Residents of an apartment complex in Southwest Washington, D.C. organize when they learn to their dismay that their buildings have been surreptitiously and perhaps illegally sold as part of a complicated deal between a developer and a municipal housing agency whose purpose is to convert their quiet community into a housing project. The working title of the novel is Buried by Amber. The genre is literary fiction.
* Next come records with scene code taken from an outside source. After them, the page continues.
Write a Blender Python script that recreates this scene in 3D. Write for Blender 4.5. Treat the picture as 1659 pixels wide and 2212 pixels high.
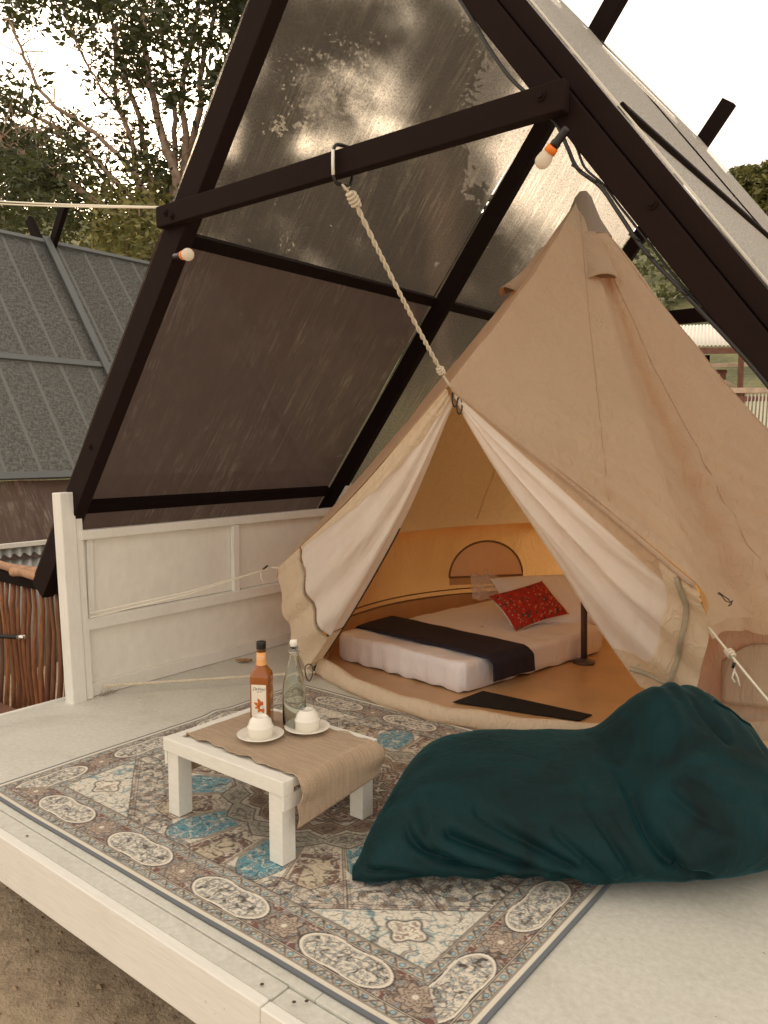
import bpy, bmesh, math, random
import numpy as np
from mathutils import Vector, Matrix

# ------------------------------------------------------------------ camera, world, sun, exposure
SC = bpy.context.scene
for _o in list(bpy.data.objects): bpy.data.objects.remove(_o)
COL = SC.collection
PI = math.pi
H = 1.25
YAW, PITCH = math.radians(38.5), math.radians(4.8)
cd = bpy.data.cameras.new('camera'); cam = bpy.data.objects.new('camera', cd); COL.objects.link(cam)
cam.location = (0, 0, H); cam.rotation_euler = (PI/2-PITCH, 0, YAW)
cd.sensor_fit = 'VERTICAL'; cd.sensor_height = 36; cd.lens = 36*1680/2212
cd.clip_start = .05; cd.clip_end = 1500
SC.camera = cam
W = bpy.data.worlds.new('World'); SC.world = W; W.use_nodes = True
nt = W.node_tree; nt.nodes.clear()
SUN_EL, SUN_AZ = math.radians(21), math.radians(38.5+13.5)   # low, behind the trees at the left
sky = nt.nodes.new('ShaderNodeTexSky'); sky.sky_type = 'NISHITA'; sky.sun_disc = False
sky.sun_elevation = SUN_EL; sky.sun_rotation = -SUN_AZ; sky.dust_density = 4
b1 = nt.nodes.new('ShaderNodeBackground'); b1.inputs[1].default_value = .05
b2 = nt.nodes.new('ShaderNodeBackground'); b2.inputs[0].default_value = (1.0, .82, .60, 1); b2.inputs[1].default_value = .62
ad = nt.nodes.new('ShaderNodeAddShader'); wo = nt.nodes.new('ShaderNodeOutputWorld')
nt.links.new(sky.outputs[0], b1.inputs[0]); nt.links.new(b1.outputs[0], ad.inputs[0])
nt.links.new(b2.outputs[0], ad.inputs[1]); nt.links.new(ad.outputs[0], wo.inputs[0])
ld = bpy.data.lights.new('sun', 'SUN'); ld.energy = .5; ld.angle = math.radians(32); ld.color = (1, .9, .74)
sun = bpy.data.objects.new('sun', ld); COL.objects.link(sun)
_d = Vector((-math.sin(SUN_AZ)*math.cos(SUN_EL), math.cos(SUN_AZ)*math.cos(SUN_EL), math.sin(SUN_EL)))
sun.rotation_euler = _d.to_track_quat('Z', 'Y').to_euler(); sun.location = (0, 0, 20)
SC.view_settings.view_transform = 'Standard'; SC.view_settings.look = 'None'
SC.view_settings.exposure = 0.92; SC.view_settings.gamma = 1.0; SC.view_settings.use_curve_mapping = False
SC.render.engine = 'CYCLES'
SC.cycles.use_denoising = True; SC.cycles.max_bounces = 10; SC.cycles.diffuse_bounces = 5
SC.cycles.transparent_max_bounces = 24; SC.cycles.transmission_bounces = 10; SC.cycles.sample_clamp_indirect = 6

# ------------------------------------------------------------------ geometry helpers
random.seed(7); RNG = np.random.default_rng(7)
V = lambda *a: np.array(a, float)
_FW = V(-math.sin(YAW)*math.cos(PITCH), math.cos(YAW)*math.cos(PITCH), -math.sin(PITCH))
_RT = V(math.cos(YAW), math.sin(YAW), 0); _UP = np.cross(_RT, _FW)
def at(x, y, D):
    "a point of the place, D metres off, from survey readings taken on the photograph"
    return V(0, 0, H) + (_FW + _RT*(x-829.5)/1680 - _UP*(y-1106)/1680)*D
def on_floor(x, y, z=0):
    d = _FW + _RT*(x-829.5)/1680 - _UP*(y-1106)/1680
    return V(0, 0, H) + d*(z-H)/d[2]
def tag(o, label=None, cat=None, group=None, kind=None):
    if label: o['label'] = label
    if cat: o['category'] = cat
    if group: o['group'] = group
    if kind: o['kind'] = kind
    return o
def empty(name, loc=(0, 0, 0), label=None, cat=None, group=None):
    o = bpy.data.objects.new(name, None); o.location = loc; o.empty_display_size = .1; COL.objects.link(o)
    return tag(o, label, cat, group)
def mesh(name, v, f, mat, parent=None, smooth=False, uv=None, bevel=0, solid=0):
    "world-space vertices -> one mesh object, its origin kept at the parent's"
    me = bpy.data.meshes.new(name)
    v = np.asarray(v, float)
    if parent is not None: v = v-np.array(_world(parent))
    me.from_pydata([tuple(p) for p in v], [], [tuple(int(i) for i in q) for q in f])
    if uv is not None:
        l = me.uv_layers.new(name='UVMap'); idx = np.zeros(len(me.loops), int); me.loops.foreach_get('vertex_index', idx)
        l.data.foreach_set('uv', np.asarray(uv, np.float32)[idx].ravel())
    if smooth: me.polygons.foreach_set('use_smooth', [True]*len(me.polygons))
    me.update()
    o = bpy.data.objects.new(name, me); COL.objects.link(o)
    if mat: me.materials.append(mat)
    if parent is not None: o.parent = parent
    if bevel:
        m = o.modifiers.new('bevel', 'BEVEL'); m.width = bevel; m.segments = 2; m.limit_method = 'ANGLE'
    if solid:
        m = o.modifiers.new('thickness', 'SOLIDIFY'); m.thickness = abs(solid); m.offset = 0 if solid < 0 else 1
    return o
def _world(o):
    l = Vector((0, 0, 0))
    while o is not None: l += o.location; o = o.parent
    return l
BOXF = [(0,3,2,1),(4,5,6,7),(0,1,5,4),(1,2,6,5),(2,3,7,6),(3,0,4,7)]
def box_v(x0, x1, y0, y1, z0, z1):
    return [(x0,y0,z0),(x1,y0,z0),(x1,y1,z0),(x0,y1,z0),(x0,y0,z1),(x1,y0,z1),(x1,y1,z1),(x0,y1,z1)]
def box(name, x0, x1, y0, y1, z0, z1, mat, parent=None, bevel=.003, rz=0):
    v = np.array(box_v(x0, x1, y0, y1, z0, z1), float)
    if rz:
        c = v.mean(0); R = np.array([[math.cos(rz), -math.sin(rz), 0], [math.sin(rz), math.cos(rz), 0], [0, 0, 1]]); v = (v-c)@R.T+c
    return mesh(name, v, BOXF, mat, parent, bevel=bevel)
def beam(name, p0, p1, w, t, side, mat, parent=None, bevel=.004, uvl=False):
    "a plank from p0 to p1: t thick along `side`, w wide across it"
    p0, p1, side = np.array(p0, float), np.array(p1, float), np.array(side, float)
    d = p1-p0; L = np.linalg.norm(d); d /= L
    side = side-d*side.dot(d); side /= np.linalg.norm(side); n = np.cross(d, side)
    vs = []
    for q in (p0, p1):
        for a, b in ((-1,-1),(1,-1),(1,1),(-1,1)): vs.append(q+side*a*t/2+n*b*w/2)
    return mesh(name, vs, [(3,2,1,0),(4,5,6,7),(0,1,5,4),(1,2,6,5),(2,3,7,6),(3,0,4,7)], mat, parent, bevel=bevel)
def frames(pts):
    pts = np.array(pts, float); T = np.gradient(pts, axis=0); T /= np.linalg.norm(T, axis=1)[:, None]+1e-9
    n = np.cross(T[0], V(0, 0, 1)); n = n if np.linalg.norm(n) > 1e-3 else np.cross(T[0], V(0, 1, 0)); n /= np.linalg.norm(n)
    N = []
    for i in range(len(pts)):
        n = n-T[i]*n.dot(T[i]); n /= np.linalg.norm(n); N.append(n)
    N = np.array(N); return pts, T, N, np.cross(T, N)
def tube_vf(pts, r, k=8, closed=False, cap=True):
    pts, T, N, B = frames(pts); n = len(pts)
    r = np.broadcast_to(np.asarray(r, float), (n,))
    a = np.arange(k)*2*PI/k
    v = (pts[:, None]+(np.cos(a)[None, :, None]*N[:, None]+np.sin(a)[None, :, None]*B[:, None])*r[:, None, None]).reshape(-1, 3)
    f = []
    for i in range(n if closed else n-1):
        j = (i+1) % n
        for q in range(k): f.append((i*k+q, i*k+(q+1) % k, j*k+(q+1) % k, j*k+q))
    if cap and not closed: f.append(tuple(range(k))[::-1]); f.append(tuple((n-1)*k+q for q in range(k)))
    return v, f
def tube(name, pts, r, mat, parent=None, k=8, closed=False):
    v, f = tube_vf(pts, r, k, closed); return mesh(name, v, f, mat, parent, smooth=True)
def join_vf(lst):
    vs, fs, o = [], [], 0
    for v, f in lst:
        v = np.asarray(v); vs.append(v); fs += [tuple(i+o for i in q) for q in f]; o += len(v)
    return np.concatenate(vs), fs
def lathe(name, prof, c, mat, parent=None, k=40, smooth=True):
    v, f = [], []
    for (r, z) in prof:
        for q in range(k): a = q*2*PI/k; v.append((c[0]+r*math.cos(a), c[1]+r*math.sin(a), c[2]+z))
    for i in range(len(prof)-1):
        for q in range(k): f.append((i*k+q, i*k+(q+1) % k, (i+1)*k+(q+1) % k, (i+1)*k+q))
    if prof[0][0] > 1e-5: f.append(tuple(range(k))[::-1])
    if prof[-1][0] > 1e-5: f.append(tuple((len(prof)-1)*k+q for q in range(k)))
    return mesh(name, v, f, mat, parent, smooth=smooth)
def poly(pts, n):
    "n points evenly spaced along a polyline"
    pts = np.array(pts, float); d = np.r_[0, np.cumsum(np.linalg.norm(np.diff(pts, axis=0), axis=1))]
    t = np.linspace(0, d[-1], n); return np.stack([np.interp(t, d, pts[:, i]) for i in range(pts.shape[1])], 1)
def spline(pts, n):
    "Catmull-Rom through the points"
    pts = np.array(pts, float); P = np.vstack([2*pts[0]-pts[1], pts, 2*pts[-1]-pts[-2]]); m = len(pts)-1; out = []
    for t in np.linspace(0, m-1e-6, n):
        i = int(t); u = t-i; a, b, c, d = P[i:i+4]
        out.append(.5*((2*b)+(-a+c)*u+(2*a-5*b+4*c-d)*u*u+(-a+3*b-3*c+d)*u**3))
    return np.array(out)
def grid_f(nu, nv, closed_u=False):
    f = []
    for i in range(nu if closed_u else nu-1):
        j = (i+1) % nu
        for k in range(nv-1): f.append((i*nv+k, j*nv+k, j*nv+k+1, i*nv+k+1))
    return f
def vnoise(x, y, z=0., seed=0):
    x, y, z = np.broadcast_arrays(np.asarray(x, float), np.asarray(y, float), np.asarray(z, float))
    xi, yi, zi = np.floor(x).astype(np.int64), np.floor(y).astype(np.int64), np.floor(z).astype(np.int64)
    fx, fy, fz = x-xi, y-yi, z-zi
    fx, fy, fz = fx*fx*(3-2*fx), fy*fy*(3-2*fy), fz*fz*(3-2*fz)
    def h(a, b, c):
        n = (a*374761393+b*668265263+c*2147483647+seed*974634777) & 0xffffffff
        n = ((n ^ (n >> 13))*1274126177) & 0xffffffff; n = n ^ (n >> 16); return (n & 0xffff)/32767.5-1
    r = 0
    for a in (0, 1):
        for b in (0, 1):
            for c in (0, 1):
                r = r+h(xi+a, yi+b, zi+c)*(fx if a else 1-fx)*(fy if b else 1-fy)*(fz if c else 1-fz)
    return r
def fbm(x, y, z=0., o=4, seed=0):
    r, a = 0, 1.
    for i in range(o): r = r+a*vnoise(x*2**i, y*2**i, np.asarray(z)*2**i, seed+i); a *= .5
    return r/1.9

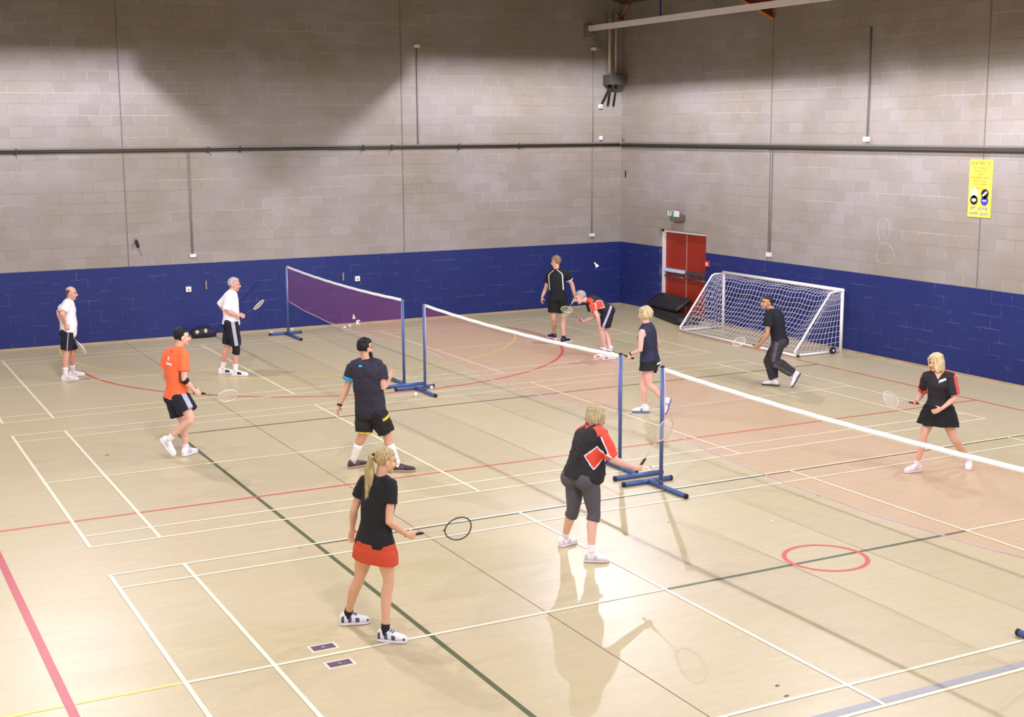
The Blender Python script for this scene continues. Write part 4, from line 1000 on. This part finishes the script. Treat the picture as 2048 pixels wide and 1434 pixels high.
def f_top(p, star=True, yoke=False):
    def f(cen):
        t, u, w = p.coords(cen); mi = np.zeros(len(cen), dtype=np.int32)
        for k, sg in (('R', 1), ('L', -1)):
            a, d = p.sleeves(cen, k); S, E = p.J[k + 's'], p.J[k + 'e']; ax = A3((E - S).normalized())
            # top/outer strip of the sleeve and shoulder
            o = cen - A3(S); along = o @ ax; outv = A3((p.shl * sg + p.up * .55).normalized()); outv = outv - ax * (outv @ ax); outv /= np.linalg.norm(outv)
            perp = o - along[:, None] * ax; q = perp @ outv; r = np.sqrt((perp ** 2).sum(1)) + 1e-6
            on = (u * sg > .075) & (d < .16) & (t > .45) & (((q / r > .70) & (along > -.01)) | ((along <= -.01) & (t > .80) & (np.abs(w + .01) < .05)))
            ed = (u * sg > .065) & (d < .16) & (t > .45) & (q / r > .56) & ~on & (along > 0)
            mi[on] = 1; mi[ed & (along > -.03)] = 2
            # diamond under the arm
            if star:
                x = np.abs(t - .50) / .22; fr_ = w * (1 if True else 1)
                c = (u * sg > .02) & (w < .085)
                y = np.abs(np.arctan2(w + .0, u * sg) + .22) / .60
                dm = c & (x + y < .95) & (d > .075); de = c & (x + y >= .95) & (x + y < 1.10) & (d > .075)
                mi[de] = 2; mi[dm] = 1
        return mi
    return f
p.shirt([MK, M_oran, M_pipe_w], t0=-.02, sleeve=.92, sinf=.024, flare=.01, inf=.020, classify=f_top(p), name='sport_top', folds=.03)
c, lat, fr = p.tor(.955); MB().tube([c + p.up * .005, p.J['neck'] + p.up * .02], [.080, .066], 16).build('collar', M_oran, p.root, True)
m = MB(); p.torso(m, -.15, .12, .010)
for k in 'RL':
    p.leg(m, k, .010, 0.0, .60, .006); gl = p.J[k + 'p'] - p.tor(0)[2] * .05 - p.up * .01; m.ball(gl, (.118 * p.sc * 1.08,) * 3, 14, 10)
baked(m, 'leggings', p.root, mat('charcoal_marl_leggings', (84, 80, 86), 0.8, noise=0.25, nscale=40), .0065, 5, None, .006)
p.socks((234, 230, 234), .90); p.shoes((240, 236, 242), (206, 204, 222), (212, 204, 200), (1, 4))
racket(p, 'pale racket raised by the woman in grey leggings behind the net post', (200, 190, 180), (60, 54, 56), .95, (206, 196, 186))

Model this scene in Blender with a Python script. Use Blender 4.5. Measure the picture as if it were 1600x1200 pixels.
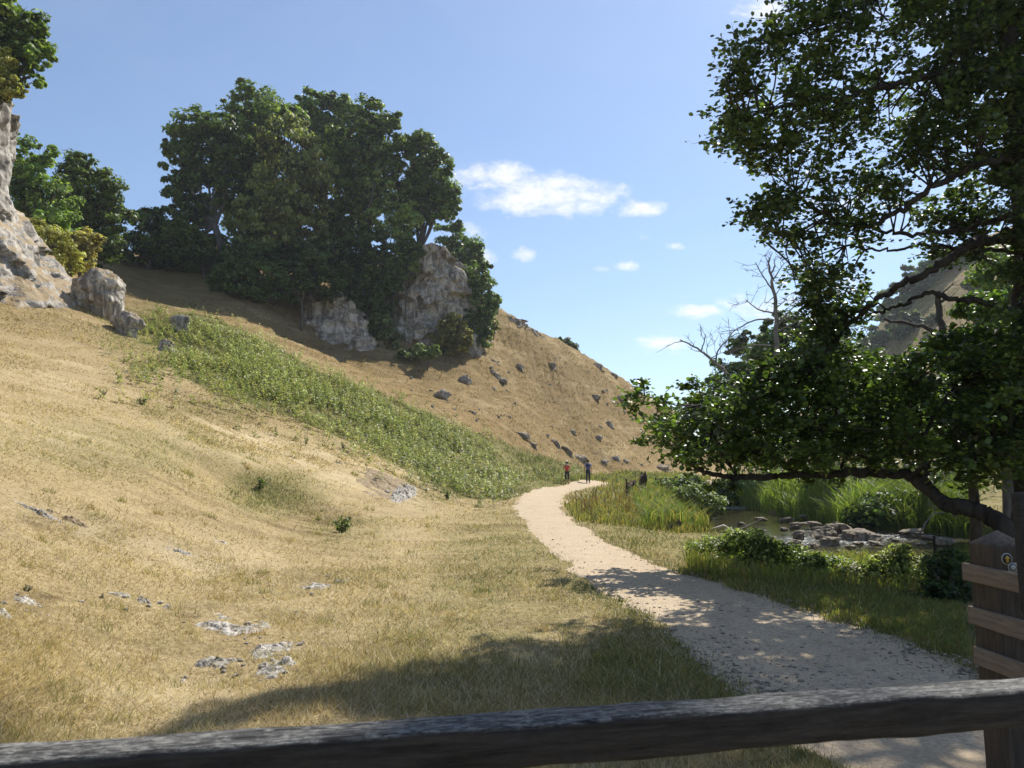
import bpy, bmesh, math, random
import numpy as np
from mathutils import Vector, Matrix

rng = np.random.default_rng(7)
random.seed(7)
scene = bpy.context.scene
COL = scene.collection
for o in list(bpy.data.objects):
    bpy.data.objects.remove(o)

# ------------------------------------------------------------------ camera
PITCH = math.atan(124 / 1200.0)
EYE = 1.6
cam_d = bpy.data.cameras.new("camera")
cam_d.sensor_width = 36.0
cam_d.lens = 27.0
cam_d.clip_start = 0.05
cam_d.clip_end = 6000
cam_d.dof.use_dof = True
cam_d.dof.focus_distance = 26.0
cam_d.dof.aperture_fstop = 9.0
cam = bpy.data.objects.new("camera", cam_d)
cam.location = (0, 0, EYE)
cam.rotation_euler = (math.pi / 2 + PITCH, 0, 0)
COL.objects.link(cam)
scene.camera = cam

# ------------------------------------------------------------------ sun, sky, exposure
SUN_AZ, SUN_EL = math.radians(38), math.radians(50)
SUN_DIR = Vector((math.sin(SUN_AZ) * math.cos(SUN_EL), math.cos(SUN_AZ) * math.cos(SUN_EL), math.sin(SUN_EL)))
sun_d = bpy.data.lights.new("sun", 'SUN')
sun_d.energy = 5.0
sun_d.angle = math.radians(0.5)
sun_d.color = (1.0, 0.95, 0.86)
sun = bpy.data.objects.new("sun", sun_d)
sun.rotation_euler = SUN_DIR.to_track_quat('Z', 'Y').to_euler()
sun.location = (20, 30, 60)
COL.objects.link(sun)
scene.view_settings.view_transform = 'Standard'
scene.view_settings.look = 'None'
scene.view_settings.exposure = 0.50
scene.view_settings.gamma = 1.0
scene.view_settings.use_curve_mapping = False
cy = scene.cycles
cy.max_bounces = 6
cy.diffuse_bounces = 3
cy.glossy_bounces = 2
cy.transmission_bounces = 4
cy.transparent_max_bounces = 6
cy.volume_bounces = 0
cy.use_denoising = True

world = bpy.data.worlds.new("World")
scene.world = world
world.use_nodes = True


def ray(px, py):
    """direction of a photo pixel, scaled to one metre of ground distance"""
    u = (px - 800) / 1200.0
    v = (600 - py) / 1200.0
    c, s = math.cos(PITCH), math.sin(PITCH)
    yy = c - v * s
    zz = s + v * c
    return u / yy, 1.0, zz / yy


def P(px, py, d):
    a, _, b = ray(px, py)
    return Vector((a * d, d, EYE + b * d))


class NT:
    """tiny helper to wire shader nodes"""
    def __init__(self, tree):
        self.t = tree
        tree.nodes.clear()

    def n(self, kind, **kw):
        nd = self.t.nodes.new(kind)
        for k, v in kw.items():
            if k.startswith('i_'):
                continue
            setattr(nd, k, v)
        return nd

    def l(self, a, b):
        self.t.links.new(a, b)

    def math(self, op, a, b=None, c=None, clamp=False):
        nd = self.n('ShaderNodeMath', operation=op, use_clamp=clamp)
        for k, v in enumerate((a, b, c)):
            if v is None:
                continue
            if isinstance(v, (int, float)):
                nd.inputs[k].default_value = v
            else:
                self.l(v, nd.inputs[k])
        return nd.outputs[0]

    def mix(self, fac, a, b, blend='MIX'):
        nd = self.n('ShaderNodeMix', data_type='RGBA', blend_type=blend)
        for s, v in ((nd.inputs[0], fac), (nd.inputs[6], a), (nd.inputs[7], b)):
            if isinstance(v, (int, float)):
                s.default_value = v
            elif isinstance(v, (tuple, list)):
                s.default_value = (*v, 1) if len(v) == 3 else v
            else:
                self.l(v, s)
        return nd.outputs[2]

    def noise(self, vec, scale, detail=4, rough=0.55, dist=0.0):
        nd = self.n('ShaderNodeTexNoise')
        nd.inputs['Scale'].default_value = scale
        nd.inputs['Detail'].default_value = detail
        nd.inputs['Roughness'].default_value = rough
        nd.inputs['Distortion'].default_value = dist
        if vec is not None:
            self.l(vec, nd.inputs['Vector'])
        return nd.outputs[0]

    def ramp(self, fac, stops):
        nd = self.n('ShaderNodeValToRGB')
        e = nd.color_ramp.elements
        while len(e) < len(stops):
            e.new(0.5)
        for k, (p, c) in enumerate(stops):
            e[k].position = p
            e[k].color = (*c, 1) if isinstance(c, (tuple, list)) else (c, c, c, 1)
        self.l(fac, nd.inputs[0])
        return nd.outputs[0]

    def mapr(self, v, a, b, c=0.0, d=1.0, smooth=False):
        nd = self.n('ShaderNodeMapRange')
        if smooth:
            nd.interpolation_type = 'SMOOTHSTEP'
        self.l(v, nd.inputs[0])
        for k, q in enumerate((a, b, c, d)):
            nd.inputs[k + 1].default_value = q
        return nd.outputs[0]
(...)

Tempers and disagreements flare regarding the most efficacious plan to respond to the sale and its implications, exposing the personal agendas and personality disorders of individual residents. The protagonist, transplanted New Yorker Dan Dreitzler, becomes enmeshed in the internal politics of a tenants association formed to exert a counterforce against the new order and mandated, invasive renovations undertaken at the premises while tenants are living in place. Dreitzler and others reach out to city agencies, city hall, and the courts to find a venue for a fair hearing which ultimately eludes them. Dreitzler works with and befriends a couple of the better angels of his building only to have to lose these two people as neighbors as their circumstances change: Monique Briscoe is a woman of color with a heart of gold who grew up in the segregated South; Patrick Lonergan is a man with a first-class intellect and technocratic background committed to changing public policy so that what happened to their households would never happen again.